*EXERCISE BRIEF*:
Could you repeat, exactly as they stand, the lines between the one with "Build this scene" and the one with "sin,cos,pi=math.sin,math.cos,math.pi", inclusive, minus the pictures?

Dataset records:
################
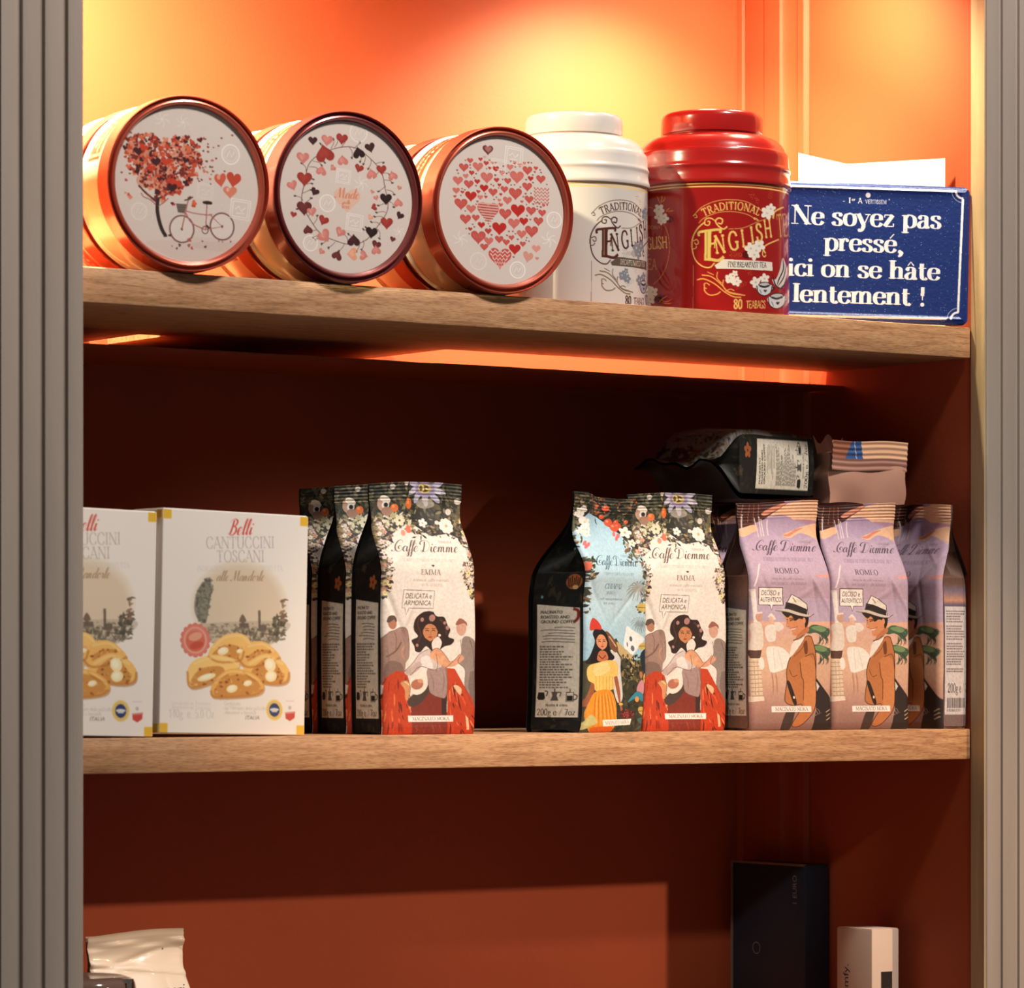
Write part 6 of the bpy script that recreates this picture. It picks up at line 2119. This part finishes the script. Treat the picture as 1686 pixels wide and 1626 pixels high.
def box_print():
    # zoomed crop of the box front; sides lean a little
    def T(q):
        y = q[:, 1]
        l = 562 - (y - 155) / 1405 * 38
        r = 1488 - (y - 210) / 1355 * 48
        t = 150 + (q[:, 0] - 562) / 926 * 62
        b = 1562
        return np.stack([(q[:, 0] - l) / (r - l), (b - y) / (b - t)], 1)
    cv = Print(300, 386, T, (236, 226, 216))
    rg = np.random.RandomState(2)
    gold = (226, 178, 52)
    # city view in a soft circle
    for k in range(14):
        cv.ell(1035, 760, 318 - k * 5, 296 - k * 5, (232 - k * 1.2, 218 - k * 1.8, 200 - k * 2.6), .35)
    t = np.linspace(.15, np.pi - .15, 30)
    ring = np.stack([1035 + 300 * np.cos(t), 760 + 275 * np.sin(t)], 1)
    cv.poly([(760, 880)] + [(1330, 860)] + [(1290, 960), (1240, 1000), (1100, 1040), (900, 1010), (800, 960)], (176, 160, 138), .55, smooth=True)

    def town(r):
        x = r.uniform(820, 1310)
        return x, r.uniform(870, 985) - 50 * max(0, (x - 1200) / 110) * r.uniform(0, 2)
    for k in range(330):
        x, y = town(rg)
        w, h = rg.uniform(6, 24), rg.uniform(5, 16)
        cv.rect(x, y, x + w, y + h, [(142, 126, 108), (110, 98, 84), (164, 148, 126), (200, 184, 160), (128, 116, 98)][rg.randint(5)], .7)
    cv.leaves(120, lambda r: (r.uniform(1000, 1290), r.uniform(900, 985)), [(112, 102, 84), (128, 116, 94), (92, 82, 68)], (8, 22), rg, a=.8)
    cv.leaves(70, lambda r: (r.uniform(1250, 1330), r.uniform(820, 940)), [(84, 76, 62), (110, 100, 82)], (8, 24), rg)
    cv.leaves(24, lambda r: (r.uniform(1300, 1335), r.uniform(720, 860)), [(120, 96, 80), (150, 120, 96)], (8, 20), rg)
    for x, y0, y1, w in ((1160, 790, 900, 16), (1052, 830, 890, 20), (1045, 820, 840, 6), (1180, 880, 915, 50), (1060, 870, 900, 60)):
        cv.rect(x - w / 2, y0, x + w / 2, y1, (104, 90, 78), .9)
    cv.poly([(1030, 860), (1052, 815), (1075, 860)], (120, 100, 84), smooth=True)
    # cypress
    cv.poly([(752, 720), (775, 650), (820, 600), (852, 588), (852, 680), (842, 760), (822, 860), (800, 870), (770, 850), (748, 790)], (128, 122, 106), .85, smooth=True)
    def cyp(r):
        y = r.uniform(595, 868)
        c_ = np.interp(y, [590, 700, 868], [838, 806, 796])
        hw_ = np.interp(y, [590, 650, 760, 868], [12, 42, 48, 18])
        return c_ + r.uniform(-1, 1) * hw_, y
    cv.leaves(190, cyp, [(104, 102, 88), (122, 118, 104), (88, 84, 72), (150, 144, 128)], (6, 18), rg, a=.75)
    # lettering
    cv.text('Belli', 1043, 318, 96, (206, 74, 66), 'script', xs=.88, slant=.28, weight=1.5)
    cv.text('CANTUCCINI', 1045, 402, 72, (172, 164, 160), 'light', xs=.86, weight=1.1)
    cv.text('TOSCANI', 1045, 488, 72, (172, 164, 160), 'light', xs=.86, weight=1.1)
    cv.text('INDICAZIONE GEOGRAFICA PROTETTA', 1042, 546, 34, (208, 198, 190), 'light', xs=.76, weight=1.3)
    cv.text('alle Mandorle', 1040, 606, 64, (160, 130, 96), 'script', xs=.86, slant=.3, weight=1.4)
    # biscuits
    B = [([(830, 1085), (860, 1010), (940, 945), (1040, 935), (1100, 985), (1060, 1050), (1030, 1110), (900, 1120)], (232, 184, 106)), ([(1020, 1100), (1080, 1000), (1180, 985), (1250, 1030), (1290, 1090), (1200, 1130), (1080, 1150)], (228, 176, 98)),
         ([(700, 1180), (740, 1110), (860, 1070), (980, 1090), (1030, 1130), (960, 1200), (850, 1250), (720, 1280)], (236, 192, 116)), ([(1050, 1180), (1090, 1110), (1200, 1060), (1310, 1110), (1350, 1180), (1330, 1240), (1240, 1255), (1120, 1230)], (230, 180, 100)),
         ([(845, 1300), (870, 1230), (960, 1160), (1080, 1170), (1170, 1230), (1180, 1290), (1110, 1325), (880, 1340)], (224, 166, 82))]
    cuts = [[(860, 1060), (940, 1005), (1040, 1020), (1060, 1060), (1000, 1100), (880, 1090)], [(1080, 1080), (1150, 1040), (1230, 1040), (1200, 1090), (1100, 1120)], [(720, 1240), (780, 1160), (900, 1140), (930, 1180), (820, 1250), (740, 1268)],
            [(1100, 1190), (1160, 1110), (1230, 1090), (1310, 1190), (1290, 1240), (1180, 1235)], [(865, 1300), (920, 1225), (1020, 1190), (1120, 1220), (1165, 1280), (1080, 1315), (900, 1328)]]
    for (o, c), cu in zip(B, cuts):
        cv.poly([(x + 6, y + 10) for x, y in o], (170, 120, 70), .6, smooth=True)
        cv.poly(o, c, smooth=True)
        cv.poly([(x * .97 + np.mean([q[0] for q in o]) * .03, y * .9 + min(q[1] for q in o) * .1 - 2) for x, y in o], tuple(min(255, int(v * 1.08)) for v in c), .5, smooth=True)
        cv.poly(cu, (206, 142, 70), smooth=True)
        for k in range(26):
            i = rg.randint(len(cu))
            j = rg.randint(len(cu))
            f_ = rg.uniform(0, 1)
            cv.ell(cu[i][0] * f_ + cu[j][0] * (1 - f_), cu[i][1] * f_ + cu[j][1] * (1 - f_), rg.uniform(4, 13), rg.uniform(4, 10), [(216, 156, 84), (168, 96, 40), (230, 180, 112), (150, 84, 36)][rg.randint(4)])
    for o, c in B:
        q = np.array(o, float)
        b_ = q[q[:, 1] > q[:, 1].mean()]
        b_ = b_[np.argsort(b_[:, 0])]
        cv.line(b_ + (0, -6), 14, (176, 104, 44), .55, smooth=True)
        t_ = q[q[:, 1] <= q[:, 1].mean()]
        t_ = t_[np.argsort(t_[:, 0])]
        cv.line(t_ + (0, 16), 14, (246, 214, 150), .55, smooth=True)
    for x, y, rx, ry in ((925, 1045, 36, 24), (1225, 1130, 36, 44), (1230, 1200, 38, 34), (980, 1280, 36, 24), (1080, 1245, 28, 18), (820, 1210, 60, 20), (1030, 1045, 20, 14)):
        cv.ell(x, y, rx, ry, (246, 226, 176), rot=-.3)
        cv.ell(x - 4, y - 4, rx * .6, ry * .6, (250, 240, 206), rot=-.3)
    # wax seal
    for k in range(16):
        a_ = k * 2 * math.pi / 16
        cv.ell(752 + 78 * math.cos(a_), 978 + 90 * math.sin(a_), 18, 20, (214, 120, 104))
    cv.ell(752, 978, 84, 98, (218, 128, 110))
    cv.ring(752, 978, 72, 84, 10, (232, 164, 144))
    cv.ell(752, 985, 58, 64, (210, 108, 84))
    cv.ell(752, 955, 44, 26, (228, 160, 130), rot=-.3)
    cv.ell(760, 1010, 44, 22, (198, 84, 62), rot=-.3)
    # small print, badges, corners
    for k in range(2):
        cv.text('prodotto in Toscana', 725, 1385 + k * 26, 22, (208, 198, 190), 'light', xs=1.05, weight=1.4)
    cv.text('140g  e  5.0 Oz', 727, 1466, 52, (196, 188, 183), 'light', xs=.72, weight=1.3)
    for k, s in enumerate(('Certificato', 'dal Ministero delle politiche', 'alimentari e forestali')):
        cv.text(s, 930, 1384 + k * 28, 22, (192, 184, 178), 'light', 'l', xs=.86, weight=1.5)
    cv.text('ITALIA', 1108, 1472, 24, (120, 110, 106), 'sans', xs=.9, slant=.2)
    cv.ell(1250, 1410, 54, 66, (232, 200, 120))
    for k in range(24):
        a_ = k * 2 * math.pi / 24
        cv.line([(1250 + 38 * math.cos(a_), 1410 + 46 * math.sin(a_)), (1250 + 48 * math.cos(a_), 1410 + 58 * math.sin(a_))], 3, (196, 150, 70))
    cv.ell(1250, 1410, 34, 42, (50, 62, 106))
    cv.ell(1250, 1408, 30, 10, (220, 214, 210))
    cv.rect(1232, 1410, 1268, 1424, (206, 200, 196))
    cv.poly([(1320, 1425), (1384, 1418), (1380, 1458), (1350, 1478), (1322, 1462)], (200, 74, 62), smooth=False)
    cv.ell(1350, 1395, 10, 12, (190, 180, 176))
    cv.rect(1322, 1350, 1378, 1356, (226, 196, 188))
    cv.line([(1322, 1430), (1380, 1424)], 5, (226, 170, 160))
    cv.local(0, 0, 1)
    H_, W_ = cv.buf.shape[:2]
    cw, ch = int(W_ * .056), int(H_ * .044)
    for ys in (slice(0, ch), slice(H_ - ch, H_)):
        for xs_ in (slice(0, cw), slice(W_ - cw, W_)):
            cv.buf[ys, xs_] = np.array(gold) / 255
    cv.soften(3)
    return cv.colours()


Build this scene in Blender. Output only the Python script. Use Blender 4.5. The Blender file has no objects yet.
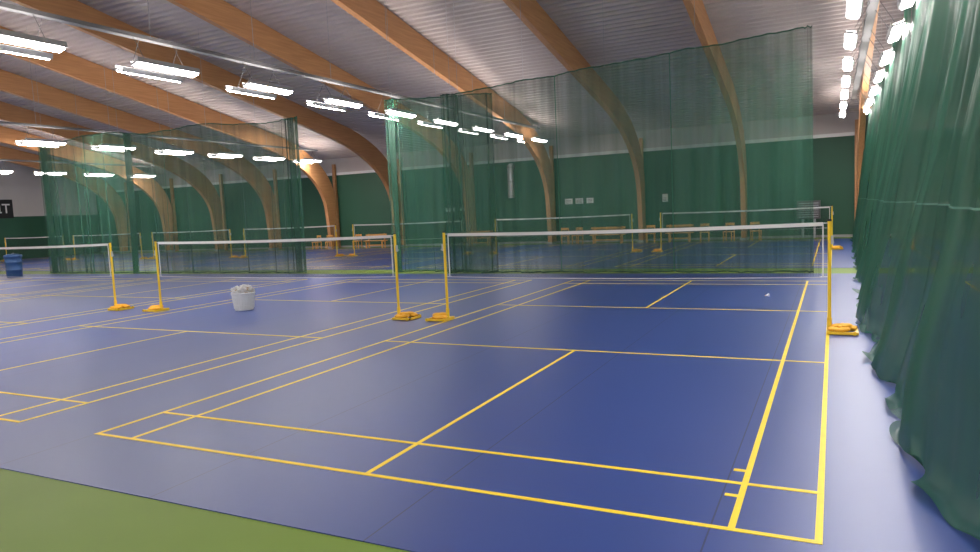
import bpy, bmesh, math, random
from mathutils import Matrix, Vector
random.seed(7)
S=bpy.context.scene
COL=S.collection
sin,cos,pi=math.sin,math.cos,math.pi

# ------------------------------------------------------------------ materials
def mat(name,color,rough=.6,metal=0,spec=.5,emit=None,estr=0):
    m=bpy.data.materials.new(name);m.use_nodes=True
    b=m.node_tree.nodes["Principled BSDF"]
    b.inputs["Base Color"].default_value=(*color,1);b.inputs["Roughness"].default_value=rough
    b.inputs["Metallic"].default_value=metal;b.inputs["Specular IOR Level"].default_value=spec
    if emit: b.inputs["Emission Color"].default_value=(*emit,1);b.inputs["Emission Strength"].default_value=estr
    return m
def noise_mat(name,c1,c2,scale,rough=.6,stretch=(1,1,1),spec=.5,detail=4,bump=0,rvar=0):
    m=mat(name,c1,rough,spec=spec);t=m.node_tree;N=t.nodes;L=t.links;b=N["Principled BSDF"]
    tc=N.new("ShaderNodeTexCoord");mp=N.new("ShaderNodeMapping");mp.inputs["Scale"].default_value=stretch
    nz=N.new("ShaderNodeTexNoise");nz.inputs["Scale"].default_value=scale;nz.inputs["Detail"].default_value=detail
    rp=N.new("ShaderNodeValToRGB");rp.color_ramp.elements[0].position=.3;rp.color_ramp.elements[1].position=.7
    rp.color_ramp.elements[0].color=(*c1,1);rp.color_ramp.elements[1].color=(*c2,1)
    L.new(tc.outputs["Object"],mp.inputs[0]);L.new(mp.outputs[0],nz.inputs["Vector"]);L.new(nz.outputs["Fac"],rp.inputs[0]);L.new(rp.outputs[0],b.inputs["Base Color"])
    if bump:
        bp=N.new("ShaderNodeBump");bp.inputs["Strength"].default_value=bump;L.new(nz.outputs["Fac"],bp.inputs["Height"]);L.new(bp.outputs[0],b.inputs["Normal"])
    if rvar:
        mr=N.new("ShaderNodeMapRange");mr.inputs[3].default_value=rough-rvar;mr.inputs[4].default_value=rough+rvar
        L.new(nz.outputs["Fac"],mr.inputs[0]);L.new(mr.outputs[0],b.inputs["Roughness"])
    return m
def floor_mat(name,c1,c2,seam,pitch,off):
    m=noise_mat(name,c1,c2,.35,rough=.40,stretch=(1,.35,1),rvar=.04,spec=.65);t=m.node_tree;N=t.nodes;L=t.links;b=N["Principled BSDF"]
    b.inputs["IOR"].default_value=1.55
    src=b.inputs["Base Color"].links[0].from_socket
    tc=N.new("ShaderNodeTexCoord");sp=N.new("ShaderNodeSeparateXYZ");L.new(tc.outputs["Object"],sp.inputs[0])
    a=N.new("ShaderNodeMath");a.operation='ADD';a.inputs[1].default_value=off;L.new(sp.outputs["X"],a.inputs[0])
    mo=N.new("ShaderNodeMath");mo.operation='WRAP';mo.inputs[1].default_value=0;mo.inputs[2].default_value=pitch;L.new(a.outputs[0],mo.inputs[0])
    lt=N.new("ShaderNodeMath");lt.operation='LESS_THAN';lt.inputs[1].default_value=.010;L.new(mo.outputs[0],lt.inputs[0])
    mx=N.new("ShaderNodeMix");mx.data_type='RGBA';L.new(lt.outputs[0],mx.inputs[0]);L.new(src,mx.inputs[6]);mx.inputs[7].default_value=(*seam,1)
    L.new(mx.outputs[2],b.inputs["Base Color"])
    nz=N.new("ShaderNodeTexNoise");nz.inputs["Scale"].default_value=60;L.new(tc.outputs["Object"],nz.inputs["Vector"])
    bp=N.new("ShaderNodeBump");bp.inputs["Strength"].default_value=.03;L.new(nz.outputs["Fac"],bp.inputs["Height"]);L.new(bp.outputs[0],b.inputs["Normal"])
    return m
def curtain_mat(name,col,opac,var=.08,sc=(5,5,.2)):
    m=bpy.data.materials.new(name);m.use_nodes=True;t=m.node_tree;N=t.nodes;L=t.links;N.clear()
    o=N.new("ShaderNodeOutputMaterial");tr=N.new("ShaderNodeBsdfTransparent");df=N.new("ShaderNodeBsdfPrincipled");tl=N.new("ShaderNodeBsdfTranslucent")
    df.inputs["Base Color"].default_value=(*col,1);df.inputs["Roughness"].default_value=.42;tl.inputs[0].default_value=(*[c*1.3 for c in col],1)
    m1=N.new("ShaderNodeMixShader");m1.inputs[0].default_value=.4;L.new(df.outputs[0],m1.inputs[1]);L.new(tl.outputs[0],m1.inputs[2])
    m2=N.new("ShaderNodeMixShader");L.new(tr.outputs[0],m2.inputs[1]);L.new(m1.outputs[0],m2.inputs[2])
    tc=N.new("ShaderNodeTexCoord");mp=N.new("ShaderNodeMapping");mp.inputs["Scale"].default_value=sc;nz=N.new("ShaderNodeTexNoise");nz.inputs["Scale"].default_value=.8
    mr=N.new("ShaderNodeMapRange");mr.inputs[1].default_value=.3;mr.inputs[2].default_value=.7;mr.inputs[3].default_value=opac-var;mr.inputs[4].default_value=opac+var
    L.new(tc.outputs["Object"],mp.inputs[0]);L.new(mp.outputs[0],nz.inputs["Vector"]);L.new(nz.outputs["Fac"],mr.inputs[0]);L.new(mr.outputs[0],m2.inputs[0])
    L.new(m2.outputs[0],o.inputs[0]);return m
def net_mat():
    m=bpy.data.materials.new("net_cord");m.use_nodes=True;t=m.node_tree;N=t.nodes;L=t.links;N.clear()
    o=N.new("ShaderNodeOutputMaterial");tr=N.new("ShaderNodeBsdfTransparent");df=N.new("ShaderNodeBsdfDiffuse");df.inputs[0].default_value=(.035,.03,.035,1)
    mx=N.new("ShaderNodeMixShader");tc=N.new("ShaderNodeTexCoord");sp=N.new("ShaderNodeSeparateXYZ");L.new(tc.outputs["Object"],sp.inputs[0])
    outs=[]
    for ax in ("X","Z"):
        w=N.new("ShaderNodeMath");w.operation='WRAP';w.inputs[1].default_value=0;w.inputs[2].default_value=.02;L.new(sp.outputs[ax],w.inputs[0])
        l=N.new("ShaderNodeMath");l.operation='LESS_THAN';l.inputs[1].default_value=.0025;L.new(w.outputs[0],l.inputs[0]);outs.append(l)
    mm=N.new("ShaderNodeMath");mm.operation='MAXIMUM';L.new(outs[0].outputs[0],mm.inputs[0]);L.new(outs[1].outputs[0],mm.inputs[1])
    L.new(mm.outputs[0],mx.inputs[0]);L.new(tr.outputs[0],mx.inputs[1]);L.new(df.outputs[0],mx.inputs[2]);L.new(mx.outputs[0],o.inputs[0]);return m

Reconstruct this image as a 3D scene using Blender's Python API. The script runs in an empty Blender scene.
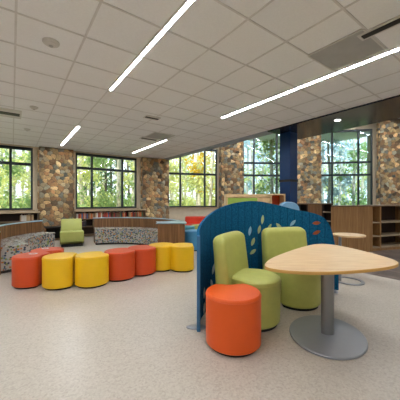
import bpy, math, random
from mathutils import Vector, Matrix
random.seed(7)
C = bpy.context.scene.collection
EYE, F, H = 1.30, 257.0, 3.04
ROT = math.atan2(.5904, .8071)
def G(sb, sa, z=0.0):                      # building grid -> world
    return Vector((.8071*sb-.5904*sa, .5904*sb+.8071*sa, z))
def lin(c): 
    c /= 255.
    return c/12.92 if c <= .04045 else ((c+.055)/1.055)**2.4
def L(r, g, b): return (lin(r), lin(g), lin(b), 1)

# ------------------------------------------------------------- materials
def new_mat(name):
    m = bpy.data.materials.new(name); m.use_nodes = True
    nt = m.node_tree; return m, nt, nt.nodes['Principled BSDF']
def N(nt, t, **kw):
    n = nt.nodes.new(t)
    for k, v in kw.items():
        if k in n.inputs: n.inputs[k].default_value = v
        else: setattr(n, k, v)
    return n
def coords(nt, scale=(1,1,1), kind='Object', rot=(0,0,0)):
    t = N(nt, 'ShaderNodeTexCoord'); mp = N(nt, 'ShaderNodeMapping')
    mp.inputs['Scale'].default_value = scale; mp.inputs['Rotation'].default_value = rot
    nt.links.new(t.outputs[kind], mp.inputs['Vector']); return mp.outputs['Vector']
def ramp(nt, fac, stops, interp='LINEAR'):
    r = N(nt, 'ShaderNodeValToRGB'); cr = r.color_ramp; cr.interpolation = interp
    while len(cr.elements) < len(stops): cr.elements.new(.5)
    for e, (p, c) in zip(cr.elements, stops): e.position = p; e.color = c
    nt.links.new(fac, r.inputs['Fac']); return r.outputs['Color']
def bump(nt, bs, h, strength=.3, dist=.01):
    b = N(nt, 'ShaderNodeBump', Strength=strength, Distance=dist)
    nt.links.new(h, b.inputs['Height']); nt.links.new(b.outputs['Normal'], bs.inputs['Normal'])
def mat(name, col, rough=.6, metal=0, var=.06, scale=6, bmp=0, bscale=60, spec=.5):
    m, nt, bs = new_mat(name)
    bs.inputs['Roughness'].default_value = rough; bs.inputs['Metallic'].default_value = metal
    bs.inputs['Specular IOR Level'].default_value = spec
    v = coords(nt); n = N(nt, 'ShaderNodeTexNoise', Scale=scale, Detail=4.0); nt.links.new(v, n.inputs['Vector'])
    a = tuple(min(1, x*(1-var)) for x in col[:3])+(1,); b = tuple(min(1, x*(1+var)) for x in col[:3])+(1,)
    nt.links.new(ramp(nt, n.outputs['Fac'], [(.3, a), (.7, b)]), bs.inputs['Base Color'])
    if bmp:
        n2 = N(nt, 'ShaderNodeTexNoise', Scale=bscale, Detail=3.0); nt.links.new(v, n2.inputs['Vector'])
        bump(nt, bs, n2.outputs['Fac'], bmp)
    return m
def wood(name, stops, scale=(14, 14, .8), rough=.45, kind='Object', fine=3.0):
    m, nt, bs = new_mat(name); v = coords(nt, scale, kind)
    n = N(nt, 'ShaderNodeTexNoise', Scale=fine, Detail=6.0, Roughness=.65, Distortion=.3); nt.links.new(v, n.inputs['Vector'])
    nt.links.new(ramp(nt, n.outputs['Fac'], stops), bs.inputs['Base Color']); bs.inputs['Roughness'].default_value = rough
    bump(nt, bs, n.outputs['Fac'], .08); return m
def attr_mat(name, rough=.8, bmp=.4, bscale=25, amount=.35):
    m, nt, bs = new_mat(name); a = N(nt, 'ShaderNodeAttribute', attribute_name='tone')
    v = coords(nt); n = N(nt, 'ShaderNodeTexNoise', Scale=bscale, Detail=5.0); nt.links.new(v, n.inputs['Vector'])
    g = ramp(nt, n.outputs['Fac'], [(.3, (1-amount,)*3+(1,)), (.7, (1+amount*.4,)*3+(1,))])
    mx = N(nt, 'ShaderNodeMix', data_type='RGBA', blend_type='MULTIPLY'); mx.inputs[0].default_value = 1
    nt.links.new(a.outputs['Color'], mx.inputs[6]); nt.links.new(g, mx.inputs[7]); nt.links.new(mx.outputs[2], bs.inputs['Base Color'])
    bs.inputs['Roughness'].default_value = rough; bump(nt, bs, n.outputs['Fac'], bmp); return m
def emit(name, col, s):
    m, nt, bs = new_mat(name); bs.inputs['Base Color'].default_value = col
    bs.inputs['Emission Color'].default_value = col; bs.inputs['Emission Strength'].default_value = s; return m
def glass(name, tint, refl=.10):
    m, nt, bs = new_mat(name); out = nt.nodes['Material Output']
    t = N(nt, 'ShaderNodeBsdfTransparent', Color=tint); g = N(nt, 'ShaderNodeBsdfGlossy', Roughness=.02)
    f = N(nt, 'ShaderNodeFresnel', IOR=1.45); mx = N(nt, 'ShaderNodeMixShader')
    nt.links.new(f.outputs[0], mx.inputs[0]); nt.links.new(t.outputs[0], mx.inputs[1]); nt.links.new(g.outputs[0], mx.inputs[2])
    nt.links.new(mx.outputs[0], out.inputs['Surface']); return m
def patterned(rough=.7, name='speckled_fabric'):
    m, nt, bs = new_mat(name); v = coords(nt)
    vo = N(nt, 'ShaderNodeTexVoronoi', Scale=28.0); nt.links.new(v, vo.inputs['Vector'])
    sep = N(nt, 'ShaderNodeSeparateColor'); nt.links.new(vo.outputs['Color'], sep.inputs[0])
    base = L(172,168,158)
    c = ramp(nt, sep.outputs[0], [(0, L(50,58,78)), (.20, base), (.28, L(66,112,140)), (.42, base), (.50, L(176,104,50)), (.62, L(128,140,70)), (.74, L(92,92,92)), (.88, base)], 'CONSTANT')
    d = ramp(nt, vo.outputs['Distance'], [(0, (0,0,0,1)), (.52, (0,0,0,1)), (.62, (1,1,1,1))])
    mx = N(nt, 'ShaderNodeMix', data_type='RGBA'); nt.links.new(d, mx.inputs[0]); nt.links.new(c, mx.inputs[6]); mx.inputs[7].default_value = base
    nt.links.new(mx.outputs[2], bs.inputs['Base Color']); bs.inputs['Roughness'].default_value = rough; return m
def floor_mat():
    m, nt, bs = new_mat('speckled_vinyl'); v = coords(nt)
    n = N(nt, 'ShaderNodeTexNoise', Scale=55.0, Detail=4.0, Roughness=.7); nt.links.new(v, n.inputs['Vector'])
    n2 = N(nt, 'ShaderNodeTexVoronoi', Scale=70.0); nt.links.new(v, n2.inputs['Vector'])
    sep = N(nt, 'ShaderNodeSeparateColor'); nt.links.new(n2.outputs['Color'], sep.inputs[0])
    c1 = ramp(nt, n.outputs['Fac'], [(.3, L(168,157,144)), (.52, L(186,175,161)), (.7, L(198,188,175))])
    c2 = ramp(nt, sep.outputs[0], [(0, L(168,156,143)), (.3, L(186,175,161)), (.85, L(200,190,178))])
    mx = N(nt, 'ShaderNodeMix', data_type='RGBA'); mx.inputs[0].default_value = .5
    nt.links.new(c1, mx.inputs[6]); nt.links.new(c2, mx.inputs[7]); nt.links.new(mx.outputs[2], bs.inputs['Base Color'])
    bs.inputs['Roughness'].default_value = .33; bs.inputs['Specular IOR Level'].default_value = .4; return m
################
*TASK RESULT*:
Build this scene in Blender. Output only the Python script. Use Blender 4.5. The Blender file has no objects yet.
import bpy, bmesh, math, random
from mathutils import Matrix, Vector
random.seed(7)
S=bpy.context.scene
COL=S.collection
sin,cos,pi=math.sin,math.cos,math.pi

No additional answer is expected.